Her response left something to be desired. Without getting into it, lets just say that I didn't tell anyone else. I put it away in my head. I think that at this point, I had resolved to just pretend that I was straight. And I did. The secret weighed on me. I had days where I didn't know what to do, I felt lost. The people I wanted to tell the most were the people that I didn't want to know, because they were the ones that could hurt me the most if they took off.

The weeks before graduating high school I was walking at night with another friend. I had decided that I wasn't going to tell anyone about my sexuality until after graduation. It was such a stressful time, that adding this to it just didn't feel like a good idea. I wanted the possibility of running if things went badly. I wanted to be able to hide.

The summer went by, and I started seeing a boy. I decided immediately that I wasn't going to tell him. I let myself get wrapped up in the relationship, trying to "forget" about my interest in women. By the time we broke up in September, we had only discussed the possibility of my Bisexuality once, and I had confirmed nothing.

We broke up, and I realized that I was in a position where I didn't have to pretend to be straight anymore. I didn't live at home, my friends weren't near me, and I suddenly felt like I didn't care. So I flirted with a handful of girls, without ever even persuing them. The summer relationship had left me heartbroken, and so through everything, I didn't want to be with anyone. But it felt nice to not have to hide, not have to confess. "Are you bisexual?" People would ask, and I could just say "Yes."


Some days I have a hard time figuring everything through in my head. I want to just say that I'll never be in any relationship, and I will be happy by myself, because then I won't have to deal with the backlash.
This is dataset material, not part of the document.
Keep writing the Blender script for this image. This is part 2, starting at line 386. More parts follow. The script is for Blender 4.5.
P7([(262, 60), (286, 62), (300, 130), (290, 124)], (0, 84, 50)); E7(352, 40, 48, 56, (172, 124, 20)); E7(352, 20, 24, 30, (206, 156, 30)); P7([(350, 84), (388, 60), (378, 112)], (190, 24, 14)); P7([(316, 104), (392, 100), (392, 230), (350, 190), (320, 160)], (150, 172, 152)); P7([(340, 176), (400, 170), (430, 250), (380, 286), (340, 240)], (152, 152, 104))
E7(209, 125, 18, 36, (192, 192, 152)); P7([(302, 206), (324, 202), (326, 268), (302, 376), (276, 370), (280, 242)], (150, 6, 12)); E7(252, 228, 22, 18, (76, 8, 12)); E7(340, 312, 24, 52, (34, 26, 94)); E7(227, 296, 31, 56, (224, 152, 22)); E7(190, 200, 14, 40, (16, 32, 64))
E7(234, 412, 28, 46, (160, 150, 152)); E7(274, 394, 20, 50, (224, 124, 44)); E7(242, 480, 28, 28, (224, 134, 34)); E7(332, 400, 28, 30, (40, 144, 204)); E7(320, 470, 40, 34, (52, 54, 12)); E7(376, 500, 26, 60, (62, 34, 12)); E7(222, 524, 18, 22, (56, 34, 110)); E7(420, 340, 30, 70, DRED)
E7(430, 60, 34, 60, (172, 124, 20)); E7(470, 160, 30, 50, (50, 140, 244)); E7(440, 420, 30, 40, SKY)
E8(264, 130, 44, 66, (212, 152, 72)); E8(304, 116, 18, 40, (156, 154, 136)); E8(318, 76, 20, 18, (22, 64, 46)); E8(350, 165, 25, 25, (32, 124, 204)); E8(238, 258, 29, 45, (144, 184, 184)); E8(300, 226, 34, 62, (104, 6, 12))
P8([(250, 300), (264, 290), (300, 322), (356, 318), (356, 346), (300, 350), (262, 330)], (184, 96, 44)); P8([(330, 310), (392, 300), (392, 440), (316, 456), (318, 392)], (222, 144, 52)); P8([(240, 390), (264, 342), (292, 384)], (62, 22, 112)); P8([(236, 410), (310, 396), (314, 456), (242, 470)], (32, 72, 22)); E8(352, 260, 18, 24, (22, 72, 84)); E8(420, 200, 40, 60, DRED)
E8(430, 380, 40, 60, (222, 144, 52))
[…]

But I chide myself when those thoughts enter my head, because I have every right to happiness and I should do what makes me happy, and be with whoever makes me happy. I tell myself that whether my friends can accept me for who I am or not, they have been good friends and are entitled to their opinions. The same goes for my family. I'm not here to make a statement, or throw anything in anyone's face. I'm just trying to find myself and do what makes me happy and what makes me, me.